Give a verbatim copy of the lines below, minus the pictures.

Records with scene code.
▼

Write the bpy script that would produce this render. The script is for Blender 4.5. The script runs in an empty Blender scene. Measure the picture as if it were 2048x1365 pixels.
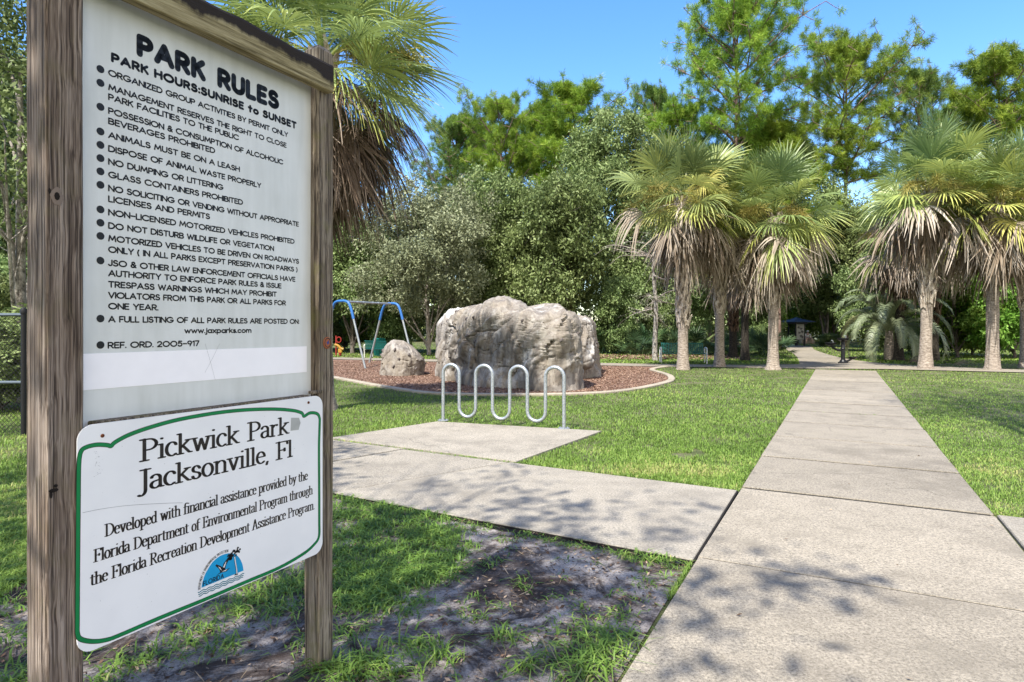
import bpy, math, random
import numpy as np
from mathutils import Vector, Matrix, noise

SC = bpy.context.scene
COL = SC.collection
PI = math.pi
R = math.radians

# ------------------------------------------------------------------ camera
EYE = 1.45
cam_data = bpy.data.cameras.new('camera')
cam = bpy.data.objects.new('camera', cam_data)
COL.objects.link(cam)
cam.location = (0, 0, EYE)
cam.rotation_euler = (R(90), 0, 0)
cam_data.sensor_width = 36.0
cam_data.lens = 36.0 * 1250 / 2048
cam_data.shift_y = -25.5 / 2048
cam_data.clip_start = 0.05
cam_data.clip_end = 900
SC.camera = cam

# ------------------------------------------------------------------ light
SUN_EL, SUN_AZ = R(57), math.atan2(-0.50, -0.87)        # azimuth measured from +Y towards +X
world = bpy.data.worlds.new('World')
SC.world = world
world.use_nodes = True
wn = world.node_tree
bg = wn.nodes['Background']
sky = wn.nodes.new('ShaderNodeTexSky')
sky.sky_type = 'NISHITA'
sky.sun_disc = False
sky.sun_elevation = SUN_EL
sky.sun_rotation = SUN_AZ
sky.air_density = 1.0
sky.dust_density = 0.3
sky.ozone_density = 1.6
hs = wn.nodes.new('ShaderNodeHueSaturation')
hs.inputs['Saturation'].default_value = 1.3
hs.inputs['Hue'].default_value = 0.508
wn.links.new(sky.outputs[0], hs.inputs['Color'])
# unseen white clouds added behind the viewer as neutral fill for the shade
tc = wn.nodes.new('ShaderNodeTexCoord'); sp = wn.nodes.new('ShaderNodeSeparateXYZ'); wn.links.new(tc.outputs['Generated'], sp.inputs[0])
cn = wn.nodes.new('ShaderNodeTexNoise'); cn.inputs['Scale'].default_value = 3.2; cn.inputs['Detail'].default_value = 7; cn.inputs['Roughness'].default_value = .58
wn.links.new(tc.outputs['Generated'], cn.inputs['Vector'])
def wmath(op, a, b):
    x = wn.nodes.new('ShaderNodeMath'); x.operation = op
    for v, i in ((a, 0), (b, 1)):
        if hasattr(v, 'links'): wn.links.new(v, x.inputs[i])
        else: x.inputs[i].default_value = v
    return x.outputs[0]
behind = wmath('SUBTRACT', wmath('MULTIPLY', sp.outputs['X'], .25), sp.outputs['Y'])
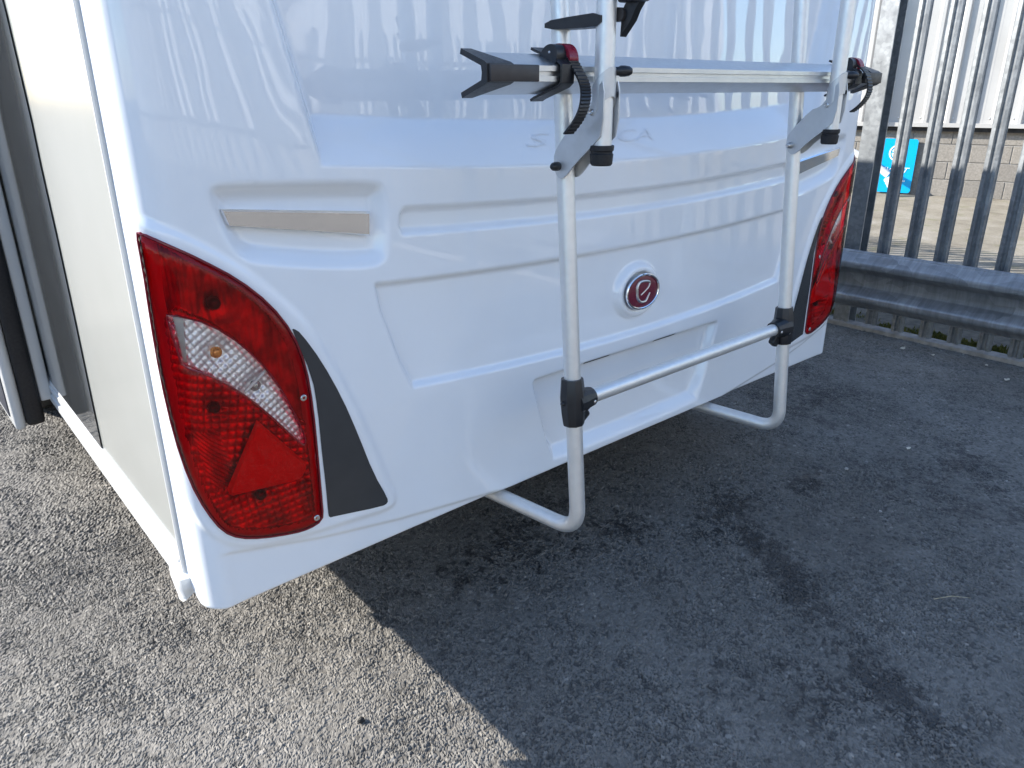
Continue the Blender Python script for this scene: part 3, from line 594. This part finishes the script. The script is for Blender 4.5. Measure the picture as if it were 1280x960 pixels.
for (xs, tail, sw, nm) in ((1.005, [(1.032, 1.362), (1.016, 1.352), (1.004, 1.335), (.990, 1.312), (.985, 1.293), (.989, 1.270), (1.003, 1.248), (1.026, 1.226)], .024, 'left'), (2.07, [(1.026, 1.362), (1.010, 1.352), (.992, 1.332), (.983, 1.302), (.988, 1.278), (1.003, 1.258), (1.022, 1.243)], .024, 'right')):
    st = obj('ratchet_strap', ribbon([(xs, YW+a, ZW+b_) for a, b_ in wrap], .030, .003, False).mesh('ratchet_strap', sharp=40), 'black_plastic', bc)
    tp = catmull([(xs+.012+.012*min(1, i/3), a, b_) for i, (a, b_) in enumerate(tail)], 8)
    obj('strap_tail', ribbon(tp, sw, .0022, True).mesh('strap_tail', smooth=False), 'black_plastic', st)
    bk = MB(); prof_ = [(.064, .044), (.052, .0620), (.040, .0695), (.024, .0700), (.016, .0620), (.014, .048), (.022, .032), (.050, .040)]
    pk = [tuple(p_) for p_ in chaikin(prof_, 2)]
    bk.extrude(pk, lambda p_, q_: (xs+q_, YW+p_[0]-.012, ZW-.022+p_[1]), [-.016, .006]); obj('buckle', bk.mesh('buckle', sharp=40), 'black_plastic', st)
    lv = MB(); pl_ = [tuple(p_) for p_ in chaikin([(.046, .0700), (.034, .0725), (.018, .0690), (.008, .058), (.004, .043), (.012, .042), (.018, .052), (.026, .060), (.044, .062)], 2)]
    lv.extrude(pl_, lambda p_, q_: (xs+q_, YW+p_[0]-.012, ZW-.022+p_[1]), [.0065, .028]); obj('lever', lv.mesh('lever', sharp=40), 'red_plastic', st)
    obj('rivet', MB().lathe((xs-.016, YW+.022, ZW+.035), (-1, 0, 0), [(0, .0025), (.001, .002), (.0014, .001)], 8).mesh('rivet'), 'steel', st)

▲

RESULT FOR THIS EXERCISE.
Write the bpy script that would produce this render. The script is for Blender 4.5. The script runs in an empty Blender scene. Measure the picture as if it were 2048x1365 pixels.
import bpy, math, random
import numpy as np
from mathutils import Vector, Matrix, noise

SC = bpy.context.scene
COL = SC.collection
PI = math.pi
R = math.radians

# ------------------------------------------------------------------ camera
EYE = 1.45
cam_data = bpy.data.cameras.new('camera')
cam = bpy.data.objects.new('camera', cam_data)
COL.objects.link(cam)
cam.location = (0, 0, EYE)
cam.rotation_euler = (R(90), 0, 0)
cam_data.sensor_width = 36.0
cam_data.lens = 36.0 * 1250 / 2048
cam_data.shift_y = -25.5 / 2048
cam_data.clip_start = 0.05
cam_data.clip_end = 900
SC.camera = cam

# ------------------------------------------------------------------ light
SUN_EL, SUN_AZ = R(57), math.atan2(-0.50, -0.87)        # azimuth measured from +Y towards +X
world = bpy.data.worlds.new('World')
SC.world = world
world.use_nodes = True
wn = world.node_tree
bg = wn.nodes['Background']
sky = wn.nodes.new('ShaderNodeTexSky')
sky.sky_type = 'NISHITA'
sky.sun_disc = False
sky.sun_elevation = SUN_EL
sky.sun_rotation = SUN_AZ
sky.air_density = 1.0
sky.dust_density = 0.3
sky.ozone_density = 1.6
hs = wn.nodes.new('ShaderNodeHueSaturation')
hs.inputs['Saturation'].default_value = 1.3
hs.inputs['Hue'].default_value = 0.508
wn.links.new(sky.outputs[0], hs.inputs['Color'])
# unseen white clouds added behind the viewer as neutral fill for the shade
tc = wn.nodes.new('ShaderNodeTexCoord'); sp = wn.nodes.new('ShaderNodeSeparateXYZ'); wn.links.new(tc.outputs['Generated'], sp.inputs[0])
cn = wn.nodes.new('ShaderNodeTexNoise'); cn.inputs['Scale'].default_value = 3.2; cn.inputs['Detail'].default_value = 7; cn.inputs['Roughness'].default_value = .58
wn.links.new(tc.outputs['Generated'], cn.inputs['Vector'])
def wmath(op, a, b):
    x = wn.nodes.new('ShaderNodeMath'); x.operation = op
    for v, i in ((a, 0), (b, 1)):
        if hasattr(v, 'links'): wn.links.new(v, x.inputs[i])
        else: x.inputs[i].default_value = v
    return x.outputs[0]
behind = wmath('SUBTRACT', wmath('MULTIPLY', sp.outputs['X'], .25), sp.outputs['Y'])
Continue the Blender Python script for this scene: part 3, from line 594. This part finishes the script. The script is for Blender 4.5. Measure the picture as if it were 1280x960 pixels.
for (xs, tail, sw, nm) in ((1.005, [(1.032, 1.362), (1.016, 1.352), (1.004, 1.335), (.990, 1.312), (.985, 1.293), (.989, 1.270), (1.003, 1.248), (1.026, 1.226)], .024, 'left'), (2.07, [(1.026, 1.362), (1.010, 1.352), (.992, 1.332), (.983, 1.302), (.988, 1.278), (1.003, 1.258), (1.022, 1.243)], .024, 'right')):
    st = obj('ratchet_strap', ribbon([(xs, YW+a, ZW+b_) for a, b_ in wrap], .030, .003, False).mesh('ratchet_strap', sharp=40), 'black_plastic', bc)
    tp = catmull([(xs+.012+.012*min(1, i/3), a, b_) for i, (a, b_) in enumerate(tail)], 8)
    obj('strap_tail', ribbon(tp, sw, .0022, True).mesh('strap_tail', smooth=False), 'black_plastic', st)
    bk = MB(); prof_ = [(.064, .044), (.052, .0620), (.040, .0695), (.024, .0700), (.016, .0620), (.014, .048), (.022, .032), (.050, .040)]
    pk = [tuple(p_) for p_ in chaikin(prof_, 2)]
    bk.extrude(pk, lambda p_, q_: (xs+q_, YW+p_[0]-.012, ZW-.022+p_[1]), [-.016, .006]); obj('buckle', bk.mesh('buckle', sharp=40), 'black_plastic', st)
    lv = MB(); pl_ = [tuple(p_) for p_ in chaikin([(.046, .0700), (.034, .0725), (.018, .0690), (.008, .058), (.004, .043), (.012, .042), (.018, .052), (.026, .060), (.044, .062)], 2)]
    lv.extrude(pl_, lambda p_, q_: (xs+q_, YW+p_[0]-.012, ZW-.022+p_[1]), [.0065, .028]); obj('lever', lv.mesh('lever', sharp=40), 'red_plastic', st)
    obj('rivet', MB().lathe((xs-.016, YW+.022, ZW+.035), (-1, 0, 0), [(0, .0025), (.001, .002), (.0014, .001)], 8).mesh('rivet'), 'steel', st)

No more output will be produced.